My life at present is becoming dominated by last things…. The last time I will celebrate Easter at this altar and with you all; the last time reaffirming my ordination vows in this diocese … my last few weeks as a vicar coming up! You get the picture.
And at first glance we might think that Easter is about last things too. – The last supper; the last words from the cross, the last commandment (to love one another as I have loved you).
But Easter is not about looking back – which is what we human beings are so keen on doing! That would be to live in an endless Good Friday….
God does not live in the past but God is always looking to and anticipating the future!
If resurrection is about anything, it must be about brand new beginnings. “Past put behind us, for the future make us” as the hymn puts it. Whatever has happened in the past is over and done with – for good and for ill. God allows us to put it all behind us and promises us a perpetual fresh start with him. Forgiveness is what he wants to give us, not regrets and recriminations. And when we accept that, is when the resurrection begins to dawn in our hearts too.
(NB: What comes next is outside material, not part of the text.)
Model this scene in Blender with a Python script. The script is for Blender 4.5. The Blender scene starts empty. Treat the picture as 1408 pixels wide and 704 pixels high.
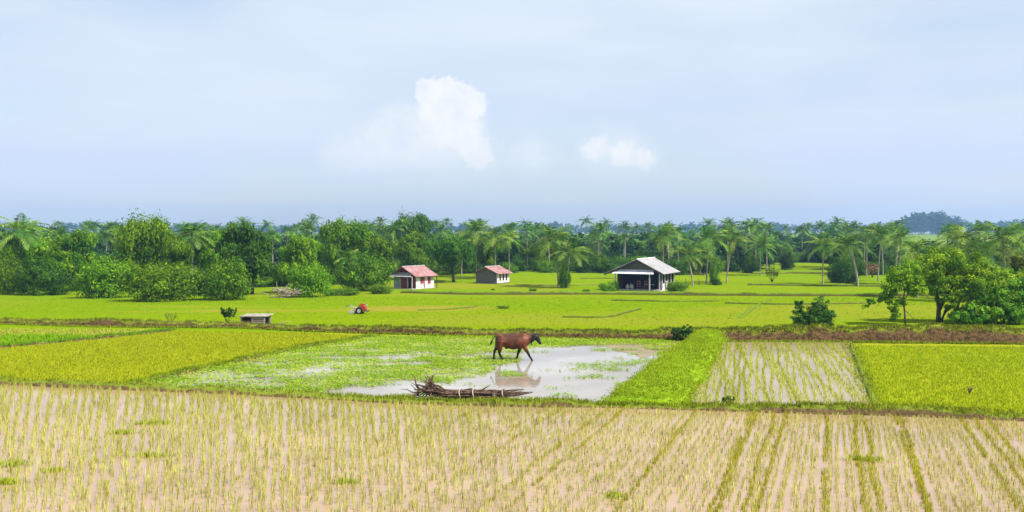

When we read Mary’s story we can tell the exact moment it happened for her – it’s when Jesus calls her name and she finally realises who it is standing before her. Suddenly all the sadness is turned to joy. Mary’s Good Friday is gone – shattered – once and for all, like the shell of an egg, and the new life is set free in her.
May that be your experience this Easter and for ever more.
Christ is risen. Alleluia! He is risen indeed. Alleluia!